Janet Banks reviews Kate Kennedy’s bestseller relating the stories of four cellists and their instruments

Cello: A Journey through Silence to Sound

Cello: A Journey through Silence to Sound

Kate Kennedy

480PP ISBN 9781803287034

Head of Zeus £30

Kate Kennedy’s book takes us on two parallel voyages of discovery. Outwardly it is a journal of her travels around Europe, tracing four cellists of the 19th and 20th centuries beset by misfortune and tragedy, discovering what befell them and their instruments. But at the same time it is her own coming to terms with the injury that silenced her own playing, through getting under the skins of these cellists, as well as through interviews with present-day players and makers.

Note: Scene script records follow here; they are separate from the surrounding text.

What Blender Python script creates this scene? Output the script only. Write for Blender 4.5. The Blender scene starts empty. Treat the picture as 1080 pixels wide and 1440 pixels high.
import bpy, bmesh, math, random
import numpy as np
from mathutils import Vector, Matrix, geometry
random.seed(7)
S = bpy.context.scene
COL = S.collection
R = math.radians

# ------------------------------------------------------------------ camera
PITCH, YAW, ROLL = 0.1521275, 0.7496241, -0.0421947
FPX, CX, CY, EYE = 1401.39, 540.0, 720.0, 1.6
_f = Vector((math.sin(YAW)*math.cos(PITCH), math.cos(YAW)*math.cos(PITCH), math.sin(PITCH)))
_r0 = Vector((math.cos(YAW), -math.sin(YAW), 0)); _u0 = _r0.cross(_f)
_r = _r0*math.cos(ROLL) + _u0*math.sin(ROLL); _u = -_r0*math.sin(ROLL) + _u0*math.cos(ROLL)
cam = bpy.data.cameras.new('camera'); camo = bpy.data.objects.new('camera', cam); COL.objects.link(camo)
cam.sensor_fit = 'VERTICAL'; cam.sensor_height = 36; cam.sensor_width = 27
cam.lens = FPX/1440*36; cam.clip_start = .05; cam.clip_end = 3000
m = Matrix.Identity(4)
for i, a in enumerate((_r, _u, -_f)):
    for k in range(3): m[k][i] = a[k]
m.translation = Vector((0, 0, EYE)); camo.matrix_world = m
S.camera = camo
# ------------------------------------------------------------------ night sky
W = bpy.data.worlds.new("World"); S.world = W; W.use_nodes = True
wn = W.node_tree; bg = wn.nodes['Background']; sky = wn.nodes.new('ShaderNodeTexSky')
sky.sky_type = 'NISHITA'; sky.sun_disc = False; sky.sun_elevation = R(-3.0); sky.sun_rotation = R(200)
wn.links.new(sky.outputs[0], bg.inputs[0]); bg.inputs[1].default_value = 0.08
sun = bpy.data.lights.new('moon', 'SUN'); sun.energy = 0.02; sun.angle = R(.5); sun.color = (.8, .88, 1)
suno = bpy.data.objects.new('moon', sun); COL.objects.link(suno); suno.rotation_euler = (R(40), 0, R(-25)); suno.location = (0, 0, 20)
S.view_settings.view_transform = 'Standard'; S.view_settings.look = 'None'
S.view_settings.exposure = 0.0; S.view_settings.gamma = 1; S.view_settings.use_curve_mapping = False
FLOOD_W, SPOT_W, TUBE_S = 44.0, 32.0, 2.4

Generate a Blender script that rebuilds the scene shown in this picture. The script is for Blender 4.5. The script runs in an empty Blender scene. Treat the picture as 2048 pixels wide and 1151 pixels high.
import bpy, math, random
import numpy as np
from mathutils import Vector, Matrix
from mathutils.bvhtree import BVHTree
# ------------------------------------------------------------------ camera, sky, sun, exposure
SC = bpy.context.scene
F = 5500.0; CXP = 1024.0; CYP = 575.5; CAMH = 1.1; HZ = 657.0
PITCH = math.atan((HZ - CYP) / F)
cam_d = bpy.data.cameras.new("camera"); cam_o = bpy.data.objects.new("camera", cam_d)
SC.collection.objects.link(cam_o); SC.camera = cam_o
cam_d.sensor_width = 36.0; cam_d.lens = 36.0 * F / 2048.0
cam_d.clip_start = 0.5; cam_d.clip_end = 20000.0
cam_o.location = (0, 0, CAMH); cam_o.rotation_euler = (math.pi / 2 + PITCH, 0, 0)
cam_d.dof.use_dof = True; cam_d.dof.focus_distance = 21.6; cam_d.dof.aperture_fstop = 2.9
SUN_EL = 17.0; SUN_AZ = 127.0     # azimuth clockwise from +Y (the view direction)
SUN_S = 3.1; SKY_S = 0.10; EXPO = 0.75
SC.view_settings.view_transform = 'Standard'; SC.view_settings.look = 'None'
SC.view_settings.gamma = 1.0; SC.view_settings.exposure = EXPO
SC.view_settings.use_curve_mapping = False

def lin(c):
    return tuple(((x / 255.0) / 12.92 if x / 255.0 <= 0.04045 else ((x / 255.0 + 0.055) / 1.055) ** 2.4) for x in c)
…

Her accounts of her chosen cellists – Lise Cristiani, Pál Hermann, Anita Lasker-Wallfisch and Amedeo Baldovino – are peppered with ‘Interludes’, philosophical musings and explorations in art, science and lutherie. My feeling was that this mammoth book was in fact two books in one, and that the Interludes could have been made into a separate volume, allowing the engaging stories of the four cellists and Kennedy’s travels in their footsteps to be told more continuously.

Lise Cristiani, dedicatee of Mendelssohn’s Song without Words, went from charming Paris aged 17 dressed in white, to donning breeches and travelling with her Stradivari by dog sled and on horseback into the remotest parts of the Russian Empire, on a kind of extreme concert tour.

Pál Hermann, chosen by Milhaud to premiere his First Cello Concerto in the Salle Cortot, Paris, in the late 1930s (Kennedy plays the work there to Hermann’s 90-year-old daughter Corrie), had his burgeoning international career tragically stripped away as he tried to evade the Nazis. Kennedy’s quest to find his Gagliano cello, rescued when Hermann could not be, runs right through the book.

Anita Lasker-Wallfisch’s incredible story, told in her own book Inherit the Truth, recounts how being a cellist literally saved her life in Auschwitz as she dodged death to play in the camp orchestra. Amedeo Baldovino, Italian-born cellist of the Trieste Piano Trio and owner of the ‘Mara’ Stradivari, was shipwrecked with the trio en route to a gig in South America. Kennedy travels in both their footsteps to Poland and to northern Italy, where more haunting tales are uncovered.

All four stories are fascinating, often disturbing, always gripping. Kennedy is an indefatigable cello detective and writes movingly and poetically. Highly recommended.